18. Entire Agreement; Interpretation.

  1. This CPA, including the accompanying/linked documents, constitutes the entire understanding and agreement of the parties hereto with respect to the subject matter hereof and supersedes all prior agreements or understandings, written or oral, between the parties hereto with respect to the subject matter hereof.
  2. In this CPA, the following guides to interpretation shall apply:
    1. Words in the singular shall encompass the plural and vice versa.
    2. Words of one gender will be held to include the other genders as the context requires.
    3. “Or” and “any” are not exclusive, and the words “include” and “including,” and variations thereof, will not be deemed to be terms of limitation, but rather will be deemed to be followed by the words “but not limited to” or “without limitation.”
    4. A reference to a law includes any amendment or modification to such law and any rules or regulations issued thereunder.
    5. A reference to a person includes a natural person, an artificial person (such as a corporation, partnership, limited liability company, trust, or otherwise), and its permitted successors and assigns.
    6. A reference in this CPA to an Article, Section, Attachment, Annex, Exhibit, or Schedule is to the referenced Article, Section, Annex, Exhibit, or Schedule of or to this CPA in its entirety, including subsections and subparagraphs thereunder.
    7. The terms “hereof,” “herein,” and “herewith” and words of similar import will, unless otherwise stated, be construed to refer to this CPA as a whole (including all of the attachments and addenda to this CPA) and not to any particular provision of this CPA.
    8. All references to “$” or “dollars” herein mean U.S. dollars.
    9. Each of the representations, warranties, covenants, and conditions contained herein is separate and not limited or satisfied by the existence, wording, or satisfaction of any other representation, warranty, covenant, or condition contained herein.
    10. In computing any period of time under this CPA , the day of the act, event, or default from which such period begins to run shall be included.
    11. A reference to “writing” or “written” includes a facsimile transmission, an email message, an electronic, magnetic, optical, or other embodiment that is capable of being perceived by the human eye, and any means of reproducing words in a tangible and permanently visible form.

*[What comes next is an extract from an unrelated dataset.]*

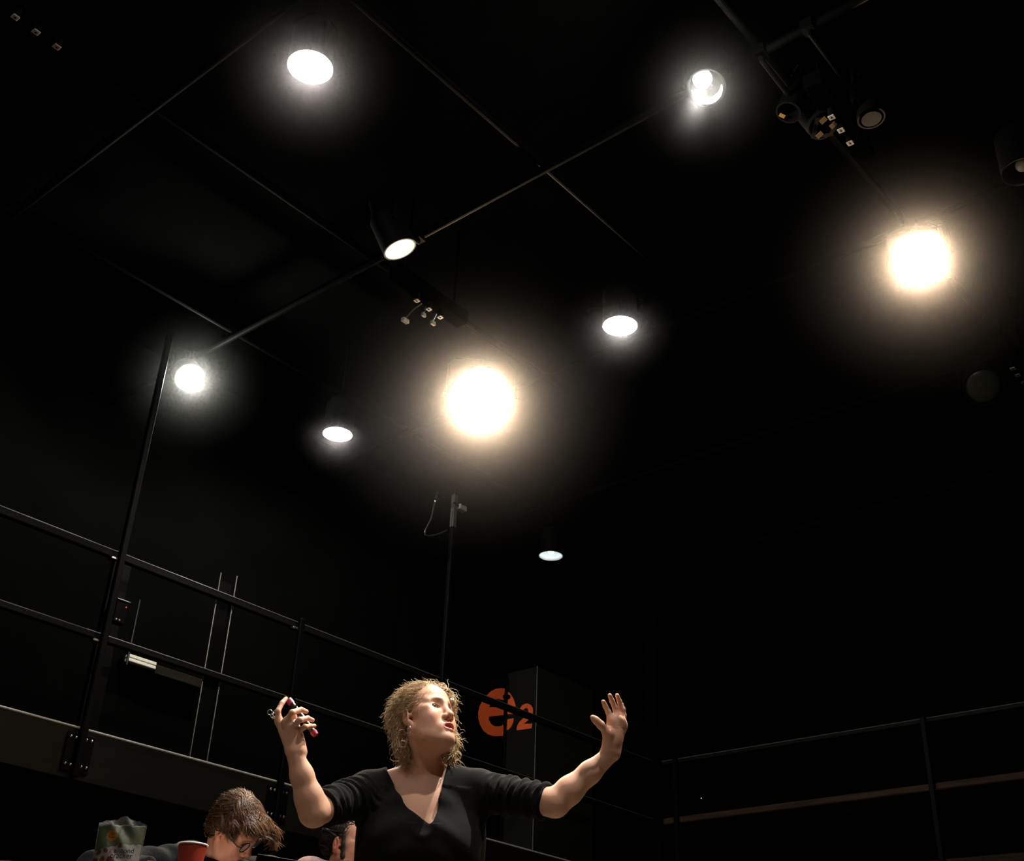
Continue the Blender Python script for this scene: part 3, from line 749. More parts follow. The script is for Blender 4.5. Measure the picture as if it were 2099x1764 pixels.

19. No Third Party Beneficiaries. Nothing in this CPA, express or implied, is intended or shall be construed to confer on any person or entity other than the parties any right, remedy or claim, legal or equitable, and this CPA and all of its provisions are intended to be, and shall be, solely and exclusively for the benefit of the parties.

20. Notices. Notices to you under this CPA shall be sufficient if posted by Highwire on its website at www.Highwire.com or emailed to you. Notices to Highwire under this CPA shall be sufficient only if in writing and transmitted via personal delivery or delivered by a major commercial rapid delivery courier service or by certified or registered mail, return receipt requested, to: Highwire, Inc., 700 District Avenue, Burlington, MA 01803.

21. Status of Parties. You and we are independent contractors and not partners or joint venturers. None of our employees will be considered to be your employees, and neither you nor any of your employees will be considered to be our employees. We and you are not jointly and severally liable for the actions, omissions, and statements of each other. You are not authorized to make statements or promises that are binding on us, and we are not authorized to make statements or promises that are binding on you.